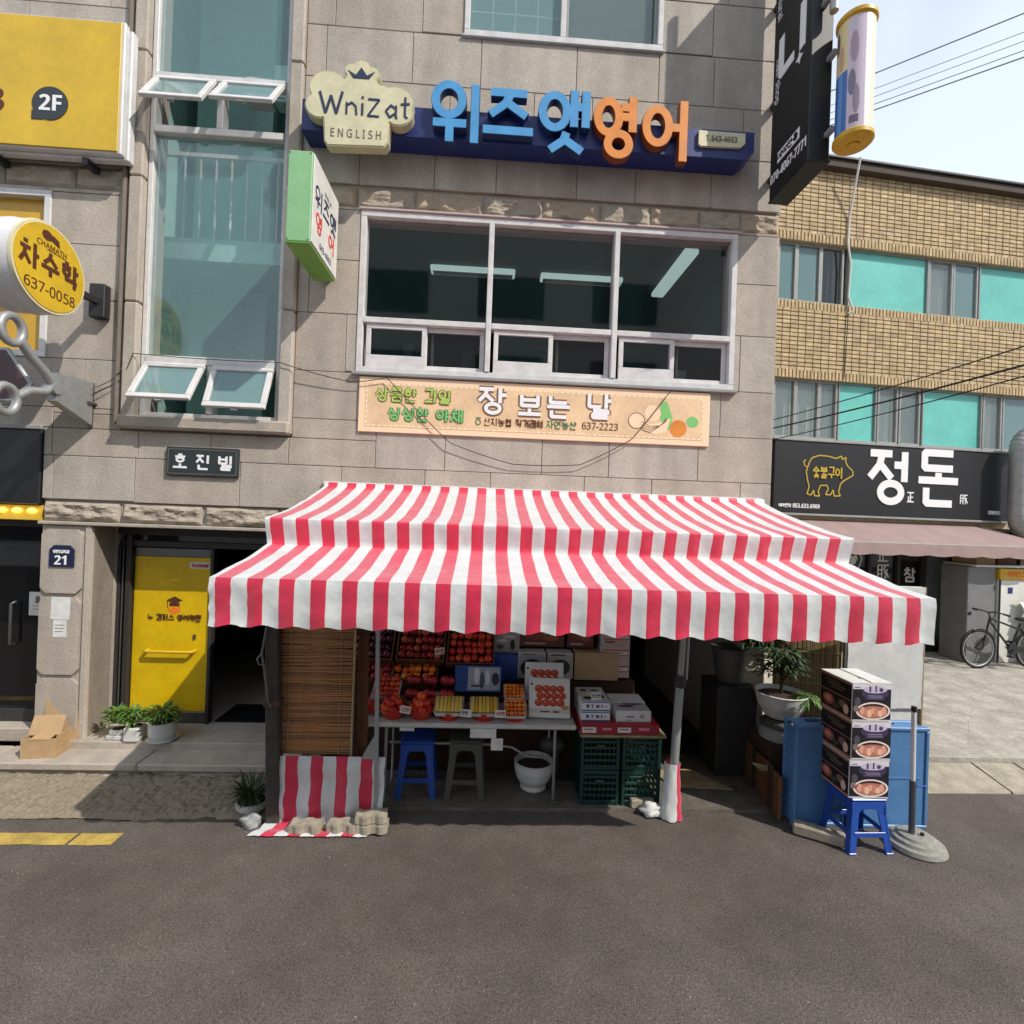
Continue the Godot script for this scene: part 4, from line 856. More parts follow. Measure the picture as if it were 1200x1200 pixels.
	for k in 11: sp.append([.525 - .0515 * k, .885 + .010 * sin(k * 1.1) + .012 * k / 10.0])
	for k in range(1, 6): sp.append([.012 + .01 * sin(k * 2.1) * (1 if k < 5 else 0), .897 + .035 * k])
	var dpos = func(u: float, k: int) -> Vector3:
		var q: Array = sp[k]
		var sh = .0 if k < 10 else -.018 * (k - 9)
		return Vector3(-1.60 + u * (.87 + (.02 if k > 9 else .0)) + sh + .012 * nz.get_noise_2d(u * 4, k * .3), q[0] + .004, q[1] + (.016 * sin(u * 21 + .5 * sin(k * .8)) * minf(1, k / 4.0) if k < 11 else .012 * nz.get_noise_2d(u * 6, k)))
	for i in 54:
		dr.col = tone[1] if (i / 6) % 2 == 1 else tone[0]
		for k in sp.size() - 1: dr.quad(dpos.call(i / 54.0, k + 1), dpos.call((i + 1) / 54.0, k + 1), dpos.call((i + 1) / 54.0, k), dpos.call(i / 54.0, k))
	solo("striped_skirt_cloth", "red and white striped cloth skirt hanging below the left reed blind onto the road", "cloth", smooth(dr), M.awning_red)
	# reed blinds
	var bl = thing("reed_blind", "brown woven reed blind hanging above the striped skirt", "blind", Vector3(-1.31, .53, .84))
	var rd = MB.new(); var rng = RandomNumberGenerator.new(); rng.seed = 31
	for i in 92:
		var y = i * .0148; var j = rng.randf_range(-.004, .004); var t = rng.randf_range(-.006, .006)
		var g = rng.randf_range(.6, 1.2); rd.col = Color(g, g * .95, g * .9)
		rd.cyl(Vector3(-.285, y + t, j), Vector3(.285, y - t + .004, j), .0085, .007, 5, false)
	M.reed.vertex_color_use_as_albedo = true; M.reed_pale.vertex_color_use_as_albedo = true
	part(bl, "reeds", rd, M.reed, "", true)
	part(bl, "binding_cord", MB.new().tube([Vector3(-.2, 0, .012), Vector3(-.2, 1.36, .012)], .003, 4).tube([Vector3(.2, 0, .012), Vector3(.2, 1.36, .012)], .003, 4), M.wood_pale)
	part(bl, "side_batten", MB.new().bb(-.305, -.29, -.02, 1.4, -.015, .015).bb(.29, .305, -.02, 1.4, -.015, .015), M.wood_pale)
	var bl2 = thing("reed_screen", "pale upright reed screen behind the planter on the right", "blind", Vector3(3.18, .0, .14), deg_to_rad(-14))
	var rd2 = MB.new()
	for i in 52:
		var x = -.30 + i * .0118; var g = rng.randf_range(.55, 1.25); rd2.col = Color(g, g * .97, g * .88)
		rd2.cyl(Vector3(x, .1, rng.randf_range(-.004, .004)), Vector3(x + rng.randf_range(-.005, .005), 1.95, 0), .006, .006, 5, false)
	part(bl2, "reeds", rd2, M.reed_pale, "", true)
	var cd = MB.new()
	for i in 12: cd.tube([Vector3(-.3, .2 + i * .15, .009), Vector3(.31, .21 + i * .15, .009)], .003, 4)
	part(bl2, "backing", MB.new().bb(-.3, .31, .1, 1.95, -.022, -.012), M.wood)
	part(bl2, "binding_cord", cd, M.wood_pale)
	part(bl2, "side_post", MB.new().bb(.32, .35, 0, 2.0, -.02, .02).bb(.40, .43, 0, 2.0, -.06, -.02), M.frame_dark)
	# shop room behind
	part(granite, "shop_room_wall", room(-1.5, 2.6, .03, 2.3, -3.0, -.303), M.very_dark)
	var pad = rough_block(-1.0, 1.62, -.02, .03, .004, 77, .70)
	pad.bb(-1.5, 2.62, -.02, .03, -3.0, .70)
	struct("shop_floor_pad", pad, M.concrete_dark)

func smooth(mb: MB) -> ArrayMesh:   # share normals where faces meet
	var acc = {}
	var keys = []
	for i in mb.v.size():
		var k = Vector3i((mb.v[i] * 4000.0).round()); keys.append(k)
		acc[k] = acc.get(k, Vector3.ZERO) + mb.n[i]
	for i in mb.v.size(): mb.n[i] = (acc[keys[i]] as Vector3).normalized()
	return mb.mesh()

func carton(called: String, label: String, w: float, h: float, d: float, at: Vector3, turn: float, body: Material, front: Material, top: Material = null, side: Material = null, group := "") -> Node3D:
	var c = thing(called, label, "box", at, turn, group)
	part(c, "body", MB.new().bb(-w / 2, w / 2, 0, h, -d / 2, d / 2, .004), body)
	var e = d / 2 + .0015
	if front:
		var m = MB.new(); m.quad(Vector3(-w / 2 + .004, .004, e), Vector3(w / 2 - .004, .004, e), Vector3(w / 2 - .004, h - .004, e), Vector3(-w / 2 + .004, h - .004, e)); part(c, "printed_front", m, front)
	if top:
		var m = MB.new(); var y = h + .0015
		m.quad(Vector3(-w / 2 + .004, y, d / 2 - .004), Vector3(w / 2 - .004, y, d / 2 - .004), Vector3(w / 2 - .004, y, -d / 2 + .004), Vector3(-w / 2 + .004, y, -d / 2 + .004)); part(c, "printed_top", m, top)
	if side:
		var m = MB.new(); var x = w / 2 + .0015
		m.quad(Vector3(-x, .004, -d / 2 + .004), Vector3(-x, .004, d / 2 - .004), Vector3(-x, h - .004, d / 2 - .004), Vector3(-x, h - .004, -d / 2 + .004))
		part(c, "printed_side", m, side)
		var m2 = MB.new()
		m2.quad(Vector3(x, .004, d / 2 - .004), Vector3(x, .004, -d / 2 + .004), Vector3(x, h - .004, -d / 2 + .004), Vector3(x, h - .004, d / 2 - .004))
		part(c, "printed_side", m2, side)
	return c

func stool(label: String, m: Material, at: Vector3, turn: float, h := .46) -> Node3D:
	var s = thing("plastic_stool", label, "stool", at, turn)
	part(s, "seat", MB.new().bb(-.145, .145, h - .025, h, -.145, .145, .010), m)
	var ap = MB.new()
	for i in 4:
		ap.xf = Transform3D(Basis(Vector3.UP, i * PI / 2), Vector3.ZERO)
		ap.prism(PackedVector2Array([Vector2(-.138, h - .026), Vector2(.138, h - .026), Vector2(.146, h - .12), Vector2(.075, h - .11), Vector2(.055, h - .085), Vector2(-.055, h - .085), Vector2(-.075, h - .11), Vector2(-.146, h - .12)]), .128, .138)
	part(s, "apron", ap, m)
	for i in 4:
		var lg = MB.new()
		var k = Basis(Vector3.UP, i * PI / 2)
		for f in 2:   # two panels make an angle-shaped leg that spreads outward
			lg.xf = Transform3D(k * Basis(Vector3.UP, f * PI / 2), Vector3.ZERO)
			var sg = 1.0 if f == 0 else -1.0
			var a = Vector3(sg * .139, h - .11, .137); var b = Vector3(sg * .175, 0, .173); var c = Vector3(sg * .125, 0, .173); var d = Vector3(sg * .078, h - .11, .137)
			var t = Vector3(0, 0, .012)
			lg.quado(a, b, c, d, Vector3.BACK); lg.quado(a - t, b - t, c - t, d - t, Vector3.FORWARD); lg.quado(d, c, c - t, d - t, Vector3(-sg, 0, 0)); lg.quado(a, b, b - t, a - t, Vector3(sg, 0, 0))
		lg.xf = Transform3D(k, Vector3.ZERO)
		lg.bb(.12, .180, .0, .014, .12, .180, .004)
		part(s, "leg", lg, m)
	var ri = MB.new()
	for i in 4:
		ri.xf = Transform3D(Basis(Vector3.UP, i * PI / 2), Vector3.ZERO)
		ri.bb(-.125, .125, .12, .16, .148, .158, .003)
	part(s, "cross_rail", ri, m)
	return s

func fruit_bowl(label: String, at: Vector3, sd: int, fruit: Material, fr: float, n: int) -> void:
	var b = thing("fruit_bowl", label, "bowl", at)
	part(b, "bowl", MB.new().lathe(Vector3.ZERO, [Vector2(.0, .002), Vector2(.07, .0), Vector2(.075, .01), Vector2(.12, .09), Vector2(.128, .095), Vector2(.122, .095), Vector2(.112, .088), Vector2(.07, .015), Vector2(0, .012)], 20), M.bowl_red)
	var rng = RandomNumberGenerator.new(); rng.seed = sd
	for i in n:
		var ring = 0 if i < 6 else (1 if i < 10 else 2)
		var a = TAU * i / [6.0, 4.0, 2.0][ring] + rng.randf() * .4; var rr: float = [.075, .045, .0][ring]
		part(b, "fruit", MB.new().sphere(Vector3(cos(a) * rr, .08 + ring * fr * 1.25, sin(a) * rr), Vector3(fr, fr * .88, fr) * rng.randf_range(.90, 1.06), 6, 10), M["%s_%d" % [fruit.resource_name, rng.randi_range(0, 2)]])

func tray_pack(called: String, label: String, at: Vector3, tilt: float, w: float, d: float, m: Material, kind: String, sd: int) -> void:
	var t = thing(called, label, "tray", at); t.rotation.x = tilt
	var rng = RandomNumberGenerator.new(); rng.seed = sd
	part(t, "tray", MB.new().prism(PackedVector2Array([Vector2(-w * .42, 0), Vector2(w * .42, 0), Vector2(w * .5, .035), Vector2(w * .46, .035), Vector2(w * .40, .006), Vector2(-w * .40, .006), Vector2(-w * .46, .035), Vector2(-w * .5, .035)]), -d / 2, d / 2).bb(-w * .44, w * .44, 0, .03, d / 2, d / 2 + .006).bb(-w * .44, w * .44, 0, .03, -d / 2 - .006, -d / 2), M.plastic_white)
	if kind == "long":
		for i in 7:
			var x = -w * .38 + i * w * .76 / 6
			part(t, "fruit", MB.new().tube([Vector3(x, .03, -d * .46), Vector3(x * 1.02, .055, -d * .15), Vector3(x * 1.02, .06, d * .2), Vector3(x, .035, d * .46)], w * .062 * rng.randf_range(.85, 1.08), 7), M["%s_%d" % [m.resource_name, rng.randi_range(0, 2)]])
	else:
		for i in 5:
			for j in 4:
				var r = w * .105 * rng.randf_range(.9, 1.05)
				part(t, "fruit", MB.new().sphere(Vector3(-w * .37 + i * w * .185, .028 + r * .5, -d * .38 + j * d * .25), Vector3(r, r * .85, r), 5, 8), M["%s_%d" % [m.resource_name, rng.randi_range(0, 2)]])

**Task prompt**
State, as a bare number, how many lines of the listing hold the word "room".

**Response**
2